How to calculate curve length of a helix with linearly variable pitch?

Question

I have designed a 3D helix which has a variable pitch $P(z)$ which is defined over the axial axis $z$ and has the form $P(z)=a*z+b$, $a$ and $b$ are constants. The larger the pitch, the sparser the helix should be at that part. It's like a wave which has variable wavelength. The radius of the helix is $r$. The total helix height (in $z$ direction) is $L$.

Since the helix has a linearly varying pitch, this spring-like helix will become more and more "dense" when $z$ increases if pitch decreases with $z$.

The question is how to express the helix length using all the aforementioned parameters?

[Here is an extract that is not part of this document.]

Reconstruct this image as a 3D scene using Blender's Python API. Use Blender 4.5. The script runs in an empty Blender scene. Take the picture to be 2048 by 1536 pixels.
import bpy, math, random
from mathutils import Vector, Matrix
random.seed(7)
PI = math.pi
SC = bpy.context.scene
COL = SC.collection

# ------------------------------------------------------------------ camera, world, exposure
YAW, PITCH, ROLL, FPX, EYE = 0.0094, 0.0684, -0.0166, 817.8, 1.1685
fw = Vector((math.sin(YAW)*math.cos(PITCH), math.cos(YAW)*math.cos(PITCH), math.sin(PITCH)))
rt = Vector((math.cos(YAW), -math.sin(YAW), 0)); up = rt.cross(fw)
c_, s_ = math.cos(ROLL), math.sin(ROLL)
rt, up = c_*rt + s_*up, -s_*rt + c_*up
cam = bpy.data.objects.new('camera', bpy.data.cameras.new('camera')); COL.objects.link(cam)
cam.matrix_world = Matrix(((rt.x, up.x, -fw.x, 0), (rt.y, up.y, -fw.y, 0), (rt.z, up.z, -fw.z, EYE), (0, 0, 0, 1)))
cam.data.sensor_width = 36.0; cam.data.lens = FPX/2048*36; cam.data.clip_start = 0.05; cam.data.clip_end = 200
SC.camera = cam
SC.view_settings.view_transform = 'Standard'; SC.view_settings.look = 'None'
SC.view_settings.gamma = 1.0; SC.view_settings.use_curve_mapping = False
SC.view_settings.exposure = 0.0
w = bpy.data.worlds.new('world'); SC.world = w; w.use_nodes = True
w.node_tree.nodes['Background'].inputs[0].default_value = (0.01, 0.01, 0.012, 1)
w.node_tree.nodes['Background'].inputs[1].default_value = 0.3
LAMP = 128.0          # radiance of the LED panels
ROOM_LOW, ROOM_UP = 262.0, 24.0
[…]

I have a preliminary form, but this does not meet the result that I measured in the 3D CAD software.

Answer 1

Parametrize the helix as

\begin{eqnarray} x(t) &=& r \cos (2\pi t) \\ y(t) &=& r \sin (2\pi t) \\ z(t) &=& at + b \end{eqnarray}

The length of the helix is

$$ L = \int_{t_1}^{t_2}\left[ \left(\frac{{\rm d}x}{{\rm d}t} \right)^2 + \left(\frac{{\rm d}y}{{\rm d}t} \right)^2 + \left(\frac{{\rm d}z}{{\rm d}t} \right)^2\right]^{1/2}{\rm d}t = \int_{t_1}^{t_2}[b^2 + 4\pi^2 r^2]^{1/2}{\rm d}t = \sqrt{b^2 + 4\pi^2 r^2}(t_2 - t_1) $$

Answer 2

The pitch is the derivative of the $z$ position on the angle parameter, hence the element of arc is

$$\sqrt{(at+b)^2+r^2}\,dt,$$

which integrates as follows:

https://www.wolframalpha.com/input/?i=integrate+sqrt((az%2Bb)%5E2%2Br%5E2)+dz

Answer 3

Just served as some inspirations for others, I posted my derivation process. Maybe someone can help to review the process? I hope this is counted as en eligible answer.

My derivation process is like the following:

$$\frac{dz}{d\theta}=\frac{P(z)}{2\pi}$$ so that: $$\theta=2\pi\int_0^z\frac{1}{P(z)}dz+const$$

Consider $\theta_{z=0}=0$:

$$\theta=2\pi\int_0^z\frac{1}{P(z)}dz=\frac{2\pi}{a}\log(az+b)$$

Thus $z$ can be expressed by $\theta$:

$$z=\frac{e^{\frac{a\theta}{2\pi}}-b}{a}$$

For $x$ and $y$:

$$x=r\cos{\theta}$$ $$y=r\sin{\theta}$$

And the helix length is:

\begin{equation*} L_{helix}=\int_{\theta_1}^{\theta_2}\left[\left(\frac{dx}{d\theta}\right)^2+\left(\frac{dy}{d\theta}\right)^2+\left(\frac{dz}{d\theta}\right)^2\right]^\frac{1}{2}d\theta \end{equation*}

The upper and lower boundary of $\theta$ can be decided by plugging boundary conditions for $z=0$ and $z=L$ into $\theta=\frac{2\pi}{a}\log(az+b)$

So the final form before solving the integral is:

\begin{equation*} L_{helix}=\int_{\frac{2\pi}{a}\log{b}}^{\frac{2\pi}{a}\log{(aL+b)}}\left[r^2+\left(\frac{1}{2\pi}e^{\frac{a\theta}{2\pi}}\right)^2\right]^\frac{1}{2}d\theta \end{equation*}

This can be solved in some software. To me, I think this first equation $\frac{dz}{d\theta}=\frac{P(z)}{2\pi}$ is the key one. I'm not sure its correctness. I get it from intuition.